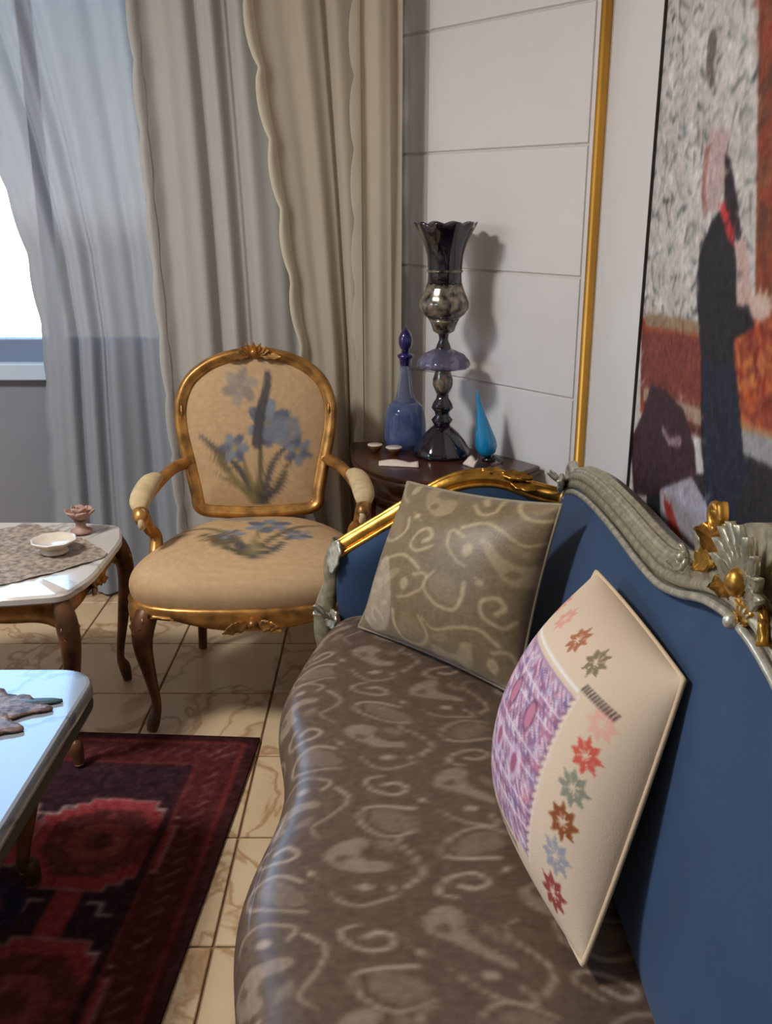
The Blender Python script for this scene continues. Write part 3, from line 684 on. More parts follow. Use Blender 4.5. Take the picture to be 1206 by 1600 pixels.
# crest carving in the middle of the back
cx_ = XR - .02
def lf(b, y, z, dy, dz, L, w, cu=.3, dx=-.25, lob=3, x=cx_, th=.011): leaf(b, frame_mtx((x, y, z), (dx, dy, dz), (-1, 0, dx)), L, w, th, cu, lob)
b = B(); vs = []
for d in np.linspace(-.20, .20, 40):
    zt = ztop(YC + d) + .012 + .085 * max(0, math.cos(d / .20 * PI / 2)) ** .8
    z0 = ztop(YC + d) - .005
    vs += [(XR - .018, YC + d, z0), (XR + .018, YC + d, z0), (XR + .014, YC + d, zt), (XR - .012, YC + d, zt)]
b.add(vs, grid_faces(40, 4, False, True) + [(3, 2, 1, 0), (156, 157, 158, 159)]); ob('crest_board', b, 'antique', sofa, world=True)
b = B()
for k in range(9):
    a = -1.25 + 2.5 * k / 8; lf(b, YC + .01 * math.sin(a), .972, math.sin(a), math.cos(a), .070 + .016 * math.cos(a * 1.1), .026, .22, -.06, 2, cx_ - .010)
ob('crest_shell', b, 'antique', sofa, world=True)
for sg in (1, -1):
    for (dy0, z0_, ddy, ddz, L, w, cu, dx) in ((.095, .990, .9, .25, .060, .045, .3, -.2), (.125, .985, .5, -.8, .055, .036, .25, -.2), (.085, 1.005, .45, .8, .045, .034, .3, -.2)):
        b = B(); lf(b, YC + sg * dy0, z0_, sg * ddy, ddz, L, w, cu, dx); ob('acanthus_leaf', b, 'gold', sofa, world=True)
    b = B(); spiral(b, (cx_ - .012, YC + sg * .112, 1.030), (0, sg, 0), (0, 0, 1), .022, 1.5, .008, .005, PI * .7); ob('crest_scroll', b, 'gold', sofa, world=True)
    b = B()
    for k in range(6):
        a = k * PI / 3 + .3; leaf(b, frame_mtx((cx_ - .012, YC + sg * .205, .940), (-.25, math.cos(a), math.sin(a)), (-1, .0, .0)), .022, .017, .007, .4, 1, 7, 5)
    ball(b, (cx_ - .02, YC + sg * .205, .940), .008, seg=10, rows=6); ob('rosette', b, 'antique', sofa, world=True)
    b = B(); lf(b, YC + sg * .21, .925, sg * .95, -.28, .085, .024, .12, -.05); ob('crest_leaf', b, 'antique', sofa, world=True)
    b = B(); lf(b, YC + sg * .165, .950, sg * .35, .8, .045, .026, .2, -.15); ob('crest_leaf', b, 'antique', sofa, world=True)
    b = B(); lf(b, YC + sg * .035, .968, sg * .85, -.35, .060, .030, .2, -.2); ob('pendant_leaf', b, 'gold', sofa, world=True)
b = B(); lf(b, YC, .968, 0, -1, .045, .040, .15, -.1); ob('pendant_leaf', b, 'gold', sofa, world=True)
b = B(); ball(b, (cx_ - .018, YC + .01, .932), .010, seg=12, rows=7); ob('pendant_bead', b, 'silver', sofa, world=True)
b = B(); ball(b, (cx_ - .02, YC, .985), .018, .8, 1, 1, 14, 8); ob('crest_boss', b, 'gold', sofa, world=True)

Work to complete
Write out each line again precisely as it appears, skipping every picture.

Reply to the task
The Blender Python script for this scene continues. Write part 3, from line 684 on. More parts follow. Use Blender 4.5. Take the picture to be 1206 by 1600 pixels.
# crest carving in the middle of the back
cx_ = XR - .02
def lf(b, y, z, dy, dz, L, w, cu=.3, dx=-.25, lob=3, x=cx_, th=.011): leaf(b, frame_mtx((x, y, z), (dx, dy, dz), (-1, 0, dx)), L, w, th, cu, lob)
b = B(); vs = []
for d in np.linspace(-.20, .20, 40):
    zt = ztop(YC + d) + .012 + .085 * max(0, math.cos(d / .20 * PI / 2)) ** .8
    z0 = ztop(YC + d) - .005
    vs += [(XR - .018, YC + d, z0), (XR + .018, YC + d, z0), (XR + .014, YC + d, zt), (XR - .012, YC + d, zt)]
b.add(vs, grid_faces(40, 4, False, True) + [(3, 2, 1, 0), (156, 157, 158, 159)]); ob('crest_board', b, 'antique', sofa, world=True)
b = B()
for k in range(9):
    a = -1.25 + 2.5 * k / 8; lf(b, YC + .01 * math.sin(a), .972, math.sin(a), math.cos(a), .070 + .016 * math.cos(a * 1.1), .026, .22, -.06, 2, cx_ - .010)
ob('crest_shell', b, 'antique', sofa, world=True)
for sg in (1, -1):
    for (dy0, z0_, ddy, ddz, L, w, cu, dx) in ((.095, .990, .9, .25, .060, .045, .3, -.2), (.125, .985, .5, -.8, .055, .036, .25, -.2), (.085, 1.005, .45, .8, .045, .034, .3, -.2)):
        b = B(); lf(b, YC + sg * dy0, z0_, sg * ddy, ddz, L, w, cu, dx); ob('acanthus_leaf', b, 'gold', sofa, world=True)
    b = B(); spiral(b, (cx_ - .012, YC + sg * .112, 1.030), (0, sg, 0), (0, 0, 1), .022, 1.5, .008, .005, PI * .7); ob('crest_scroll', b, 'gold', sofa, world=True)
    b = B()
    for k in range(6):
        a = k * PI / 3 + .3; leaf(b, frame_mtx((cx_ - .012, YC + sg * .205, .940), (-.25, math.cos(a), math.sin(a)), (-1, .0, .0)), .022, .017, .007, .4, 1, 7, 5)
    ball(b, (cx_ - .02, YC + sg * .205, .940), .008, seg=10, rows=6); ob('rosette', b, 'antique', sofa, world=True)
    b = B(); lf(b, YC + sg * .21, .925, sg * .95, -.28, .085, .024, .12, -.05); ob('crest_leaf', b, 'antique', sofa, world=True)
    b = B(); lf(b, YC + sg * .165, .950, sg * .35, .8, .045, .026, .2, -.15); ob('crest_leaf', b, 'antique', sofa, world=True)
    b = B(); lf(b, YC + sg * .035, .968, sg * .85, -.35, .060, .030, .2, -.2); ob('pendant_leaf', b, 'gold', sofa, world=True)
b = B(); lf(b, YC, .968, 0, -1, .045, .040, .15, -.1); ob('pendant_leaf', b, 'gold', sofa, world=True)
b = B(); ball(b, (cx_ - .018, YC + .01, .932), .010, seg=12, rows=7); ob('pendant_bead', b, 'silver', sofa, world=True)
b = B(); ball(b, (cx_ - .02, YC, .985), .018, .8, 1, 1, 14, 8); ob('crest_boss', b, 'gold', sofa, world=True)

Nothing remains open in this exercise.